- [DATA SHOWN]:
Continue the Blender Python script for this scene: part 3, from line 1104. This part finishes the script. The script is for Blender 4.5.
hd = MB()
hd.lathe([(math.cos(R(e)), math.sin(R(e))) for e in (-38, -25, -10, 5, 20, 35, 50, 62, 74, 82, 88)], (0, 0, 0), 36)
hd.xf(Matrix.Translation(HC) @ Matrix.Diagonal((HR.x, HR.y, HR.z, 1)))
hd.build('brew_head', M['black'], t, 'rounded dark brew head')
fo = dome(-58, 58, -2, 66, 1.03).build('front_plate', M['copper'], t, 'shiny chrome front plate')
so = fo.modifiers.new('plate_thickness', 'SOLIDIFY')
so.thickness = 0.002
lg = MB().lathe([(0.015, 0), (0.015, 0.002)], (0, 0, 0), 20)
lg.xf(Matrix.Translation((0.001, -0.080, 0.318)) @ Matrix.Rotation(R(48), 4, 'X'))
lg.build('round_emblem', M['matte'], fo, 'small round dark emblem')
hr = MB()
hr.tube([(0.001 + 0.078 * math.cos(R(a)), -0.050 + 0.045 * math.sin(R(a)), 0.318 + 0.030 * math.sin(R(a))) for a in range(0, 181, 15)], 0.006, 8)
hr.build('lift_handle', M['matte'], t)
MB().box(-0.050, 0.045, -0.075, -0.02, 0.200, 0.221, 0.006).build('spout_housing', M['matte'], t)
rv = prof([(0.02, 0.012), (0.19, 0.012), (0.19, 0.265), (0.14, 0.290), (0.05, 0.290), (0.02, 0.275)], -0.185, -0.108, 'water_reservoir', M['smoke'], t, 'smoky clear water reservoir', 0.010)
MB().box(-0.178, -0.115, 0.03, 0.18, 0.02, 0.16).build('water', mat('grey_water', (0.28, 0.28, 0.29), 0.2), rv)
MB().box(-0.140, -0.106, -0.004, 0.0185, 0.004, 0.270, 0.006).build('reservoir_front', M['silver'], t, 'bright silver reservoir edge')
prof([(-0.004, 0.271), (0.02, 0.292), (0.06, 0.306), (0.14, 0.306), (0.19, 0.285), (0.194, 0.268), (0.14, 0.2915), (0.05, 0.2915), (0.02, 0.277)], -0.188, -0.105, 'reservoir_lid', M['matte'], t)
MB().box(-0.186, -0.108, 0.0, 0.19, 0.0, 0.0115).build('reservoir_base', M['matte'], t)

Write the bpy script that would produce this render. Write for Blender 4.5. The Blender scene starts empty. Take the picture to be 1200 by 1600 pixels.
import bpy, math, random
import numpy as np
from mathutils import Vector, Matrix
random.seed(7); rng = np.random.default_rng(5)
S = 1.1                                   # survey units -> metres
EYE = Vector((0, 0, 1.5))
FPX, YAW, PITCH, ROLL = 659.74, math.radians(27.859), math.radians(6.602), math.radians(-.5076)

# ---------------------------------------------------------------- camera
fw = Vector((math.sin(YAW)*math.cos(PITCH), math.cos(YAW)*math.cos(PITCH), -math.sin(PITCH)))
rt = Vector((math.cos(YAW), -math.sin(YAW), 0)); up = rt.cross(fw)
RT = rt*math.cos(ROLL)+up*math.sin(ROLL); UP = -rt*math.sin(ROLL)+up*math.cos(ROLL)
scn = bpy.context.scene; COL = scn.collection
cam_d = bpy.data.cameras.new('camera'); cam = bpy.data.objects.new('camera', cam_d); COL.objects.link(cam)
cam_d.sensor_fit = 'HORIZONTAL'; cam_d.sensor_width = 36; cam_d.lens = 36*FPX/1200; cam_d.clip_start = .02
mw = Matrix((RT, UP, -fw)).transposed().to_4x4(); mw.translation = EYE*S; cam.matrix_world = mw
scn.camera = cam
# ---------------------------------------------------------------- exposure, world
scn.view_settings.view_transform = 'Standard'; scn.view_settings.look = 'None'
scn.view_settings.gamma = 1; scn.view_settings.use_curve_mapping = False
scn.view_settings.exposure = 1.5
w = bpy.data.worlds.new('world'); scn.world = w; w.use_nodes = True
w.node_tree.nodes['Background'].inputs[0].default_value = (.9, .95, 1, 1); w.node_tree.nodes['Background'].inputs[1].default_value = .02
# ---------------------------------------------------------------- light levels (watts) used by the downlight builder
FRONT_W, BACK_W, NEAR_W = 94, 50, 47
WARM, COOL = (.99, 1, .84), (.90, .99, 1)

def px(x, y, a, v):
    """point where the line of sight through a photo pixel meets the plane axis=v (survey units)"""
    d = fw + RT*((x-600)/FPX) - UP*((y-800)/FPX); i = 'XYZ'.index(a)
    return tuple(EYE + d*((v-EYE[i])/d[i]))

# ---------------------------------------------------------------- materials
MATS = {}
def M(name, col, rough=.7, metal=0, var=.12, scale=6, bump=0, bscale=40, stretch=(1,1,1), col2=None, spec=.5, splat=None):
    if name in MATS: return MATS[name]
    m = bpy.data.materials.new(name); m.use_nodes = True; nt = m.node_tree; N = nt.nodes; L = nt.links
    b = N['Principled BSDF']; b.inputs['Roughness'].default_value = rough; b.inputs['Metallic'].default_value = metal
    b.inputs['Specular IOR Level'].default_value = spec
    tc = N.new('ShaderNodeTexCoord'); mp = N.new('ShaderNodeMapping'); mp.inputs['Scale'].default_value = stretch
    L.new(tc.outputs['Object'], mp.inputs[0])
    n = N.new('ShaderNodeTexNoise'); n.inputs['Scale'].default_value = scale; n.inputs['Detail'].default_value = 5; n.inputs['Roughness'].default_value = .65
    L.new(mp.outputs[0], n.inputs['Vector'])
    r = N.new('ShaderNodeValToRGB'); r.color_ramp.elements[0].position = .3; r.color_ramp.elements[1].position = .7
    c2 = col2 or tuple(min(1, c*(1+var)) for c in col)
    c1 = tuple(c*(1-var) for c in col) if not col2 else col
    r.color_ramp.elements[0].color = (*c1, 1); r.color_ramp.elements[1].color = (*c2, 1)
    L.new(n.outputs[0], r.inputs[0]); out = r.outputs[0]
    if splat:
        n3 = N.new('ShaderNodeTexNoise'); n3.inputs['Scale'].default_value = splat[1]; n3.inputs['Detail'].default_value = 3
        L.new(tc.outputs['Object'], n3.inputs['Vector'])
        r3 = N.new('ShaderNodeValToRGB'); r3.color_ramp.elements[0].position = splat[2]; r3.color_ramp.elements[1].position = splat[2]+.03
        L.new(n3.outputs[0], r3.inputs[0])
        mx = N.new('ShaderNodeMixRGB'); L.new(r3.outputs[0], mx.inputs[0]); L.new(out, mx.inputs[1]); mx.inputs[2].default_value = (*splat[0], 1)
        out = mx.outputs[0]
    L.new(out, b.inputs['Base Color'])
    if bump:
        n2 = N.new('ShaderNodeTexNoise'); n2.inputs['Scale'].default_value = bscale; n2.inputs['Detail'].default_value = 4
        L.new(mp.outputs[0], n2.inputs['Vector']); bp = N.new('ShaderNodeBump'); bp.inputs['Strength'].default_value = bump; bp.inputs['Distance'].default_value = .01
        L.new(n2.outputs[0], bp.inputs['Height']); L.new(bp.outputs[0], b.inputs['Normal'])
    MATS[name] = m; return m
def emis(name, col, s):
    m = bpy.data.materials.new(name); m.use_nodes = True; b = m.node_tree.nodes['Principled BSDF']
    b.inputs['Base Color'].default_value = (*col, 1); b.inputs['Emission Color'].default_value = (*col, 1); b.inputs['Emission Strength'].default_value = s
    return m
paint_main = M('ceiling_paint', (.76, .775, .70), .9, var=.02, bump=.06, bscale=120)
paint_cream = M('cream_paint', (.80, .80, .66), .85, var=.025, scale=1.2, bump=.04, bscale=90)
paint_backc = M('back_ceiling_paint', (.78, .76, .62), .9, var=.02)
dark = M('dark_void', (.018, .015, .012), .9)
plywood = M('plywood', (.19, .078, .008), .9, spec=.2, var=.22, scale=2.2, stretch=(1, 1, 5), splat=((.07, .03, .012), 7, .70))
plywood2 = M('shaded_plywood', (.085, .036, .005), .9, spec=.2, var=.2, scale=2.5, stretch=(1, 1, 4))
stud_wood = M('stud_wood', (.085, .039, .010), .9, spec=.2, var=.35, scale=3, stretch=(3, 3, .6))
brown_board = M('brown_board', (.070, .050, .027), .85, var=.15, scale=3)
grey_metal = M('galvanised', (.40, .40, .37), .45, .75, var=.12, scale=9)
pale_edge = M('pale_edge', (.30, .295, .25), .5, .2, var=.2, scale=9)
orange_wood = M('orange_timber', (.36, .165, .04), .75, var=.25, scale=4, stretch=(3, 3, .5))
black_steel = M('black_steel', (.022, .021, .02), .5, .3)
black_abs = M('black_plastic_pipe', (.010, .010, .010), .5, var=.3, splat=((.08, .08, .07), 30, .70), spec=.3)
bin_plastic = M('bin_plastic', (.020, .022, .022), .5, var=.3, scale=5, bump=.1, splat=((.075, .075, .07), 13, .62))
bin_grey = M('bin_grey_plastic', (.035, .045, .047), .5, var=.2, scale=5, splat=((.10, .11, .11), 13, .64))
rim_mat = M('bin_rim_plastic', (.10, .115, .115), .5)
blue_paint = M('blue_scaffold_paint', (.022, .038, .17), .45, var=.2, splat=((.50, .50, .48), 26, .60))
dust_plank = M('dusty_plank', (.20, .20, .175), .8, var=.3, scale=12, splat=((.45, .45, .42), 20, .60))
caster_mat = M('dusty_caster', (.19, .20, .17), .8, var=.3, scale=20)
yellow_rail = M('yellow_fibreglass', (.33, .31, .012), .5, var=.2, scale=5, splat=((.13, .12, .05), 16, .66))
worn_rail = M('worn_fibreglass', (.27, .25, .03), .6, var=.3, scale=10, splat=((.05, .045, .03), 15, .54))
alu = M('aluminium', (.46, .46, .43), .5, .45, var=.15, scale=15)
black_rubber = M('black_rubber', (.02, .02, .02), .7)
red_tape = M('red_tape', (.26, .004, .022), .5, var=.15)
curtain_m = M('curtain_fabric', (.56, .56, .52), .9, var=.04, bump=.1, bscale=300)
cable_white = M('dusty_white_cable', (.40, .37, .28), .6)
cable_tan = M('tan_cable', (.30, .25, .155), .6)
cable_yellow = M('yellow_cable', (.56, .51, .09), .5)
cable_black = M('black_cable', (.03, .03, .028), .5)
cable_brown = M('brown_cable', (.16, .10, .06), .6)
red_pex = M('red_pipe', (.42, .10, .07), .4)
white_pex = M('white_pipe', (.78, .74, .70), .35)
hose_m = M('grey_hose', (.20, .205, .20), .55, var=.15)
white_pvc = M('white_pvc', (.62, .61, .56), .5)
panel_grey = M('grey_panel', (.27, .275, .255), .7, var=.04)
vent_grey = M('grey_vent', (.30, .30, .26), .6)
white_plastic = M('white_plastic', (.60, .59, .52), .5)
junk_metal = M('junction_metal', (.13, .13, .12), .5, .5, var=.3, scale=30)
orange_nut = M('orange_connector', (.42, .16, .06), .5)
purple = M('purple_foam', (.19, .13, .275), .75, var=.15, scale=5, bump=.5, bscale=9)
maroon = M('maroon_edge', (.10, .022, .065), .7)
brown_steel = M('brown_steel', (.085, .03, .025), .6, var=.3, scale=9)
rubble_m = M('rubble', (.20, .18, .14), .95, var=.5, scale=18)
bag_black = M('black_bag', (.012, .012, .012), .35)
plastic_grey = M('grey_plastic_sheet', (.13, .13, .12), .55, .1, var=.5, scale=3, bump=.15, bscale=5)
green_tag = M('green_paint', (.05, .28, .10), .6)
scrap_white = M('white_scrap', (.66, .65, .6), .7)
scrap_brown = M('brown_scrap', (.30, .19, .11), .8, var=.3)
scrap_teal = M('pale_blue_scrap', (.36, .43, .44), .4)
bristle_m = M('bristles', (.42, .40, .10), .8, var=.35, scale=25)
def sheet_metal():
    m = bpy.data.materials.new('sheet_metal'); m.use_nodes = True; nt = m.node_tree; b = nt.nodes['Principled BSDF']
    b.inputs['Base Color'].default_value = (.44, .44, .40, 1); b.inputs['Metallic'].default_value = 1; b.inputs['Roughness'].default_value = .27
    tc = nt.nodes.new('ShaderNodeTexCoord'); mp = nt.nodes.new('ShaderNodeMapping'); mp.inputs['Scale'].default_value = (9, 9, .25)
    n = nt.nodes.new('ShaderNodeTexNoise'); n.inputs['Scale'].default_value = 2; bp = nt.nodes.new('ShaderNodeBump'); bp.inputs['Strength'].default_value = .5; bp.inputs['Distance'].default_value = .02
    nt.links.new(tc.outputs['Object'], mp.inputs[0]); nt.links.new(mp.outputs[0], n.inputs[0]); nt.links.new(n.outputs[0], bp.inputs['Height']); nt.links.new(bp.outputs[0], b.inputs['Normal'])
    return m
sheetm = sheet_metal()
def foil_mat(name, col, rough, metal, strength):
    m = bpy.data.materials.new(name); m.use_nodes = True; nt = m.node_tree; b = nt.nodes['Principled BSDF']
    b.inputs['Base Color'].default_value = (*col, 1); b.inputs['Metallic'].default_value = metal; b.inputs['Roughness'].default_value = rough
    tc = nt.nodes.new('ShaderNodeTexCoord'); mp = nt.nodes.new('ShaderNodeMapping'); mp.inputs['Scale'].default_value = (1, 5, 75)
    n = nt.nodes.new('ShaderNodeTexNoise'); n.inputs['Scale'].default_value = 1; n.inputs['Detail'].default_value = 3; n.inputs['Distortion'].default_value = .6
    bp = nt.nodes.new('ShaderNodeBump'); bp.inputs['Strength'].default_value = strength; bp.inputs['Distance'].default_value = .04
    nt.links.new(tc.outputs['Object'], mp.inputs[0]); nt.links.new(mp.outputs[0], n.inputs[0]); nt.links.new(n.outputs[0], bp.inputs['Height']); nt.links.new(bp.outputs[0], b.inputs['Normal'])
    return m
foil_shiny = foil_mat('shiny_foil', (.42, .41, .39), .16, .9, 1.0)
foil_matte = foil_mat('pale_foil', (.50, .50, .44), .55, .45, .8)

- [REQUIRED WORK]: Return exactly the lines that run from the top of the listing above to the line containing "0.0115).build('reservoir_base', M['matte'], t)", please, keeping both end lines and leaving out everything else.

- [EXERCISE RESPONSE]:
Continue the Blender Python script for this scene: part 3, from line 1104. This part finishes the script. The script is for Blender 4.5.
hd = MB()
hd.lathe([(math.cos(R(e)), math.sin(R(e))) for e in (-38, -25, -10, 5, 20, 35, 50, 62, 74, 82, 88)], (0, 0, 0), 36)
hd.xf(Matrix.Translation(HC) @ Matrix.Diagonal((HR.x, HR.y, HR.z, 1)))
hd.build('brew_head', M['black'], t, 'rounded dark brew head')
fo = dome(-58, 58, -2, 66, 1.03).build('front_plate', M['copper'], t, 'shiny chrome front plate')
so = fo.modifiers.new('plate_thickness', 'SOLIDIFY')
so.thickness = 0.002
lg = MB().lathe([(0.015, 0), (0.015, 0.002)], (0, 0, 0), 20)
lg.xf(Matrix.Translation((0.001, -0.080, 0.318)) @ Matrix.Rotation(R(48), 4, 'X'))
lg.build('round_emblem', M['matte'], fo, 'small round dark emblem')
hr = MB()
hr.tube([(0.001 + 0.078 * math.cos(R(a)), -0.050 + 0.045 * math.sin(R(a)), 0.318 + 0.030 * math.sin(R(a))) for a in range(0, 181, 15)], 0.006, 8)
hr.build('lift_handle', M['matte'], t)
MB().box(-0.050, 0.045, -0.075, -0.02, 0.200, 0.221, 0.006).build('spout_housing', M['matte'], t)
rv = prof([(0.02, 0.012), (0.19, 0.012), (0.19, 0.265), (0.14, 0.290), (0.05, 0.290), (0.02, 0.275)], -0.185, -0.108, 'water_reservoir', M['smoke'], t, 'smoky clear water reservoir', 0.010)
MB().box(-0.178, -0.115, 0.03, 0.18, 0.02, 0.16).build('water', mat('grey_water', (0.28, 0.28, 0.29), 0.2), rv)
MB().box(-0.140, -0.106, -0.004, 0.0185, 0.004, 0.270, 0.006).build('reservoir_front', M['silver'], t, 'bright silver reservoir edge')
prof([(-0.004, 0.271), (0.02, 0.292), (0.06, 0.306), (0.14, 0.306), (0.19, 0.285), (0.194, 0.268), (0.14, 0.2915), (0.05, 0.2915), (0.02, 0.277)], -0.188, -0.105, 'reservoir_lid', M['matte'], t)
MB().box(-0.186, -0.108, 0.0, 0.19, 0.0, 0.0115).build('reservoir_base', M['matte'], t)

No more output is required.